#### DATA PROVIDED:
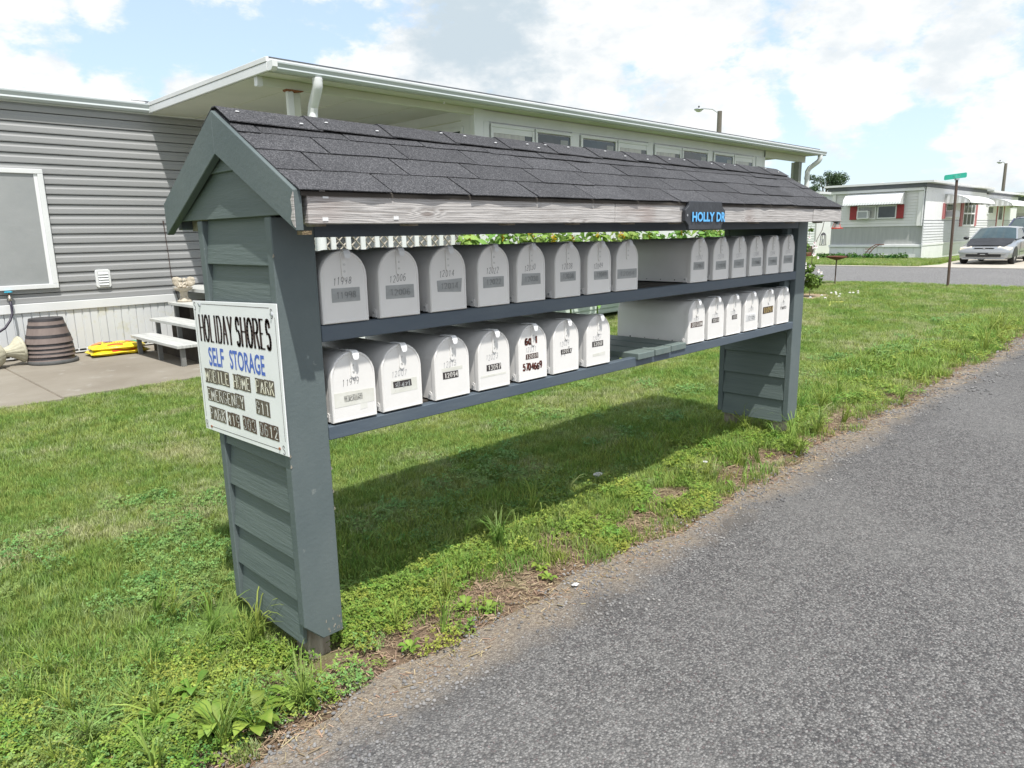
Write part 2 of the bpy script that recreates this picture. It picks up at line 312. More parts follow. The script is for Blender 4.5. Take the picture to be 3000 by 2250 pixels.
M_clovd = veg_mat('deep_clover', (.14, .27, .07), (.20, .32, .09), None, scale=3, rv=.3)
M_plant = veg_mat('broad_leaf', (.12, .26, .035), (.22, .34, .06), None, scale=16, rv=.3)
M_straw = veg_mat('dry_straw', (.36, .28, .19), (.24, .17, .11), None, scale=8, sss=0., rv=.45)
M_leafd = veg_mat('tree_leaf', (.055, .085, .045), (.085, .12, .06), None, scale=.8, rv=.45)
M_leafs = veg_mat('shrub_leaf', (.07, .17, .03), (.12, .23, .04), None, scale=4, rv=.4)
M_hosta = veg_mat('bed_leaf', (.05, .14, .025), (.09, .2, .04), None, scale=2, rv=.4)
M_sunleaf = veg_mat('sunflower_leaf', (.16, .30, .06), (.24, .38, .09), None, scale=3, rv=.25)
M_petal = veg_mat('yellow_petal', (.80, .52, .02), (.85, .62, .05), None, scale=9, rv=.15)
M_wpetal = veg_mat('white_petal', (.82, .80, .80), (.78, .74, .76), None, scale=9, rv=.08)
M_stem = mat('green_stem', (.13, .2, .05), rough=.7); M_bark = mat('bark', (.09, .07, .05), (.15, .12, .09), rough=.9, scale=8)
M_seed = mat('flower_core', (.42, .28, .03), rough=.9); M_pinkc = mat('bloom_eye', (.45, .08, .16), rough=.8)

def ground_mat():
    m = bpy.data.materials.new('lawn_soil'); m.use_nodes = True; t = m.node_tree; N = t.nodes; L = t.links
    p = N['Principled BSDF']; p.inputs['Roughness'].default_value = .95; p.inputs['Specular IOR Level'].default_value = .1
    g = N.new('ShaderNodeNewGeometry')
    def noise(s, d, r_=.65):
        n = N.new('ShaderNodeTexNoise'); n.inputs['Scale'].default_value = s; n.inputs['Detail'].default_value = d; n.inputs['Roughness'].default_value = r_; L.new(g.outputs['Position'], n.inputs['Vector']); return n.outputs['Fac']
    def rg(f, lo, hi, to=1.):
        r = N.new('ShaderNodeMapRange'); L.new(f, r.inputs[0]); r.inputs[1].default_value = lo; r.inputs[2].default_value = hi; r.inputs[4].default_value = to; return r.outputs[0]
    def mixc(f, x_, y_):
        x = N.new('ShaderNodeMix'); x.data_type = 'RGBA'; L.new(f, x.inputs[0])
        for i, v in ((6, x_), (7, y_)):
            if isinstance(v, tuple): x.inputs[i].default_value = (*v, 1)
            else: L.new(v, x.inputs[i])
        return x.outputs[2]
    green = mixc(rg(noise(.9, 6), .4, .6), (.13, .22, .05), (.22, .27, .09))
    green = mixc(rg(noise(26, 6), .4, .65), green, (.13, .20, .055))
    soil = mixc(rg(noise(30, 8, .8), .38, .62), (.135, .09, .062), (.25, .185, .13))
    soil = mixc(rg(noise(150, 3), .58, .66), soil, (.38, .30, .23))
    sx = N.new('ShaderNodeSeparateXYZ'); L.new(g.outputs['Position'], sx.inputs[0])
    a = N.new('ShaderNodeMath'); a.operation = 'MULTIPLY_ADD'; L.new(noise(2.6, 6), a.inputs[0]); a.inputs[1].default_value = -1.1; L.new(sx.outputs['Y'], a.inputs[2])
    col = mixc(rg(a.outputs[0], -.60, -.12), soil, green)
    L.new(col, p.inputs['Base Color'])
    b = N.new('ShaderNodeBump'); b.inputs['Strength'].default_value = .8; b.inputs['Distance'].default_value = .02; L.new(noise(45, 8, .8), b.inputs['Height']); L.new(b.outputs[0], p.inputs['Normal'])
    return m
M_ground = ground_mat()
def asphalt_mat(name, edge=True, base=(.075, .075, .078), hi=(.27, .265, .26), cs=135.):
    m = bpy.data.materials.new(name); m.use_nodes = True; t = m.node_tree; N = t.nodes; L = t.links
    p = N['Principled BSDF']; p.inputs['Roughness'].default_value = .9; p.inputs['Specular IOR Level'].default_value = .25
    g = N.new('ShaderNodeNewGeometry')
    def noise(s, d, r_=.65, st=(1, 1, 1)):
        mp = N.new('ShaderNodeMapping'); mp.inputs['Scale'].default_value = st; L.new(g.outputs['Position'], mp.inputs[0])
        n = N.new('ShaderNodeTexNoise'); n.inputs['Scale'].default_value = s; n.inputs['Detail'].default_value = d; n.inputs['Roughness'].default_value = r_; L.new(mp.outputs[0], n.inputs['Vector']); return n.outputs['Fac']
    def rg(f, lo, hi_, to=1., fr=0.):
        r = N.new('ShaderNodeMapRange'); L.new(f, r.inputs[0]); r.inputs[1].default_value = lo; r.inputs[2].default_value = hi_; r.inputs[3].default_value = fr; r.inputs[4].default_value = to; return r.outputs[0]
    def mixc(f, x_, y_):
        x = N.new('ShaderNodeMix'); x.data_type = 'RGBA'; L.new(f, x.inputs[0])
        for i, v in ((6, x_), (7, y_)):
            if isinstance(v, tuple): x.inputs[i].default_value = (*v, 1)
            else: L.new(v, x.inputs[i])
        return x.outputs[2]
    v = N.new('ShaderNodeTexVoronoi'); v.inputs['Scale'].default_value = cs; L.new(g.outputs['Position'], v.inputs['Vector'])
    bw = N.new('ShaderNodeRGBToBW'); L.new(v.outputs['Color'], bw.inputs[0])
    r = N.new('ShaderNodeValToRGB'); L.new(bw.outputs[0], r.inputs[0])
    r.color_ramp.elements[0].position = .22; r.color_ramp.elements[0].color = (*base, 1)
    r.color_ramp.elements[1].position = .86; r.color_ramp.elements[1].color = (*hi, 1)
    e = r.color_ramp.elements.new(.55); e.color = (.165, .163, .160, 1)
    red = mixc(rg(noise(70, 2), .62, .66, .55), r.outputs[0], (.13, .07, .075))
    dk = mixc(rg(v.outputs['Distance'], .35, .8, .6), red, (.07, .065, .064))     # tar between the chips
    pat = mixc(rg(noise(1.1, 7, .7), .55, .75, .35), dk, (.06, .06, .062))
    pat = mixc(rg(noise(22, 5, .7), .5, .68, .5), pat, (.055, .052, .054)); pat = mixc(rg(noise(9, 5, .7), .52, .7, .25), pat, (.25, .245, .24))
    lt = mixc(rg(noise(.55, 5, .6), .5, .72, .25), pat, (.26, .255, .245))
    col = lt
    if edge:
        sx = N.new('ShaderNodeSeparateXYZ'); L.new(g.outputs['Position'], sx.inputs[0])
        a = N.new('ShaderNodeMath'); a.operation = 'MULTIPLY_ADD'; L.new(noise(3.2, 7, .7), a.inputs[0]); a.inputs[1].default_value = .42; L.new(sx.outputs['Y'], a.inputs[2])
        sand = mixc(rg(noise(60, 5, .8), .4, .62), (.17, .135, .105), (.34, .295, .235))
        col = mixc(rg(a.outputs[0], -.30, -.14, .85), lt, sand)
        b2 = N.new('ShaderNodeMath'); b2.operation = 'MULTIPLY_ADD'; L.new(noise(1.7, 6, .7), b2.inputs[0]); b2.inputs[1].default_value = .5; L.new(sx.outputs['Y'], b2.inputs[2])
        # dark tar seam just inside the edge
        s1 = rg(b2.outputs[0], -.36, -.27, .7); s2 = rg(b2.outputs[0], -.20, -.13, 1., 0.)
        sub = N.new('ShaderNodeMath'); sub.operation = 'SUBTRACT'; sub.use_clamp = True; L.new(s1, sub.inputs[0]); L.new(s2, sub.inputs[1])
        mm = N.new('ShaderNodeMath'); mm.operation = 'MULTIPLY'; L.new(sub.outputs[0], mm.inputs[0]); L.new(rg(noise(1.3, 5), .50, .66, .7), mm.inputs[1])
        col = mixc(mm.outputs[0], col, (.08, .077, .076))
    L.new(col, p.inputs['Base Color'])
    b = N.new('ShaderNodeBump'); b.inputs['Strength'].default_value = .9; b.inputs['Distance'].default_value = .006
    inv = N.new('ShaderNodeMath'); inv.operation = 'SUBTRACT'; inv.inputs[0].default_value = 1; L.new(v.outputs['Distance'], inv.inputs[1])
    ad = N.new('ShaderNodeMath'); ad.operation = 'ADD'; L.new(inv.outputs[0], ad.inputs[0]); L.new(bw.outputs[0], ad.inputs[1])
    L.new(ad.outputs[0], b.inputs['Height']); L.new(b.outputs[0], p.inputs['Normal'])
    return m
M_asph = asphalt_mat('chip_seal'); M_asph2 = asphalt_mat('street_asphalt', edge=False, base=(.20, .20, .205), hi=(.38, .38, .375), cs=60.)
M_pebble = mat('pebble', (.15, .15, .155), (.25, .24, .23), rough=.85, scale=3, world_co=True, rand=.35)

ORD = ['first', 'second', 'third', 'fourth', 'fifth', 'sixth', 'seventh', 'eighth', 'ninth', 'tenth', 'eleventh', 'twelfth', 'thirteenth', 'fourteenth', 'fifteenth', 'sixteenth']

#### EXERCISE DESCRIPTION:
Exactly reproduce the run of lines from the start of the listing through the line with "M_seed = mat('flower_core', (.42, .28, .03), rough=.9);", inclusive; pictures are not copied.

#### THE RESPONSE:
Write part 2 of the bpy script that recreates this picture. It picks up at line 312. More parts follow. The script is for Blender 4.5. Take the picture to be 3000 by 2250 pixels.
M_clovd = veg_mat('deep_clover', (.14, .27, .07), (.20, .32, .09), None, scale=3, rv=.3)
M_plant = veg_mat('broad_leaf', (.12, .26, .035), (.22, .34, .06), None, scale=16, rv=.3)
M_straw = veg_mat('dry_straw', (.36, .28, .19), (.24, .17, .11), None, scale=8, sss=0., rv=.45)
M_leafd = veg_mat('tree_leaf', (.055, .085, .045), (.085, .12, .06), None, scale=.8, rv=.45)
M_leafs = veg_mat('shrub_leaf', (.07, .17, .03), (.12, .23, .04), None, scale=4, rv=.4)
M_hosta = veg_mat('bed_leaf', (.05, .14, .025), (.09, .2, .04), None, scale=2, rv=.4)
M_sunleaf = veg_mat('sunflower_leaf', (.16, .30, .06), (.24, .38, .09), None, scale=3, rv=.25)
M_petal = veg_mat('yellow_petal', (.80, .52, .02), (.85, .62, .05), None, scale=9, rv=.15)
M_wpetal = veg_mat('white_petal', (.82, .80, .80), (.78, .74, .76), None, scale=9, rv=.08)
M_stem = mat('green_stem', (.13, .2, .05), rough=.7); M_bark = mat('bark', (.09, .07, .05), (.15, .12, .09), rough=.9, scale=8)
M_seed = mat('flower_core', (.42, .28, .03), rough=.9); M_pinkc = mat('bloom_eye', (.45, .08, .16), rough=.8)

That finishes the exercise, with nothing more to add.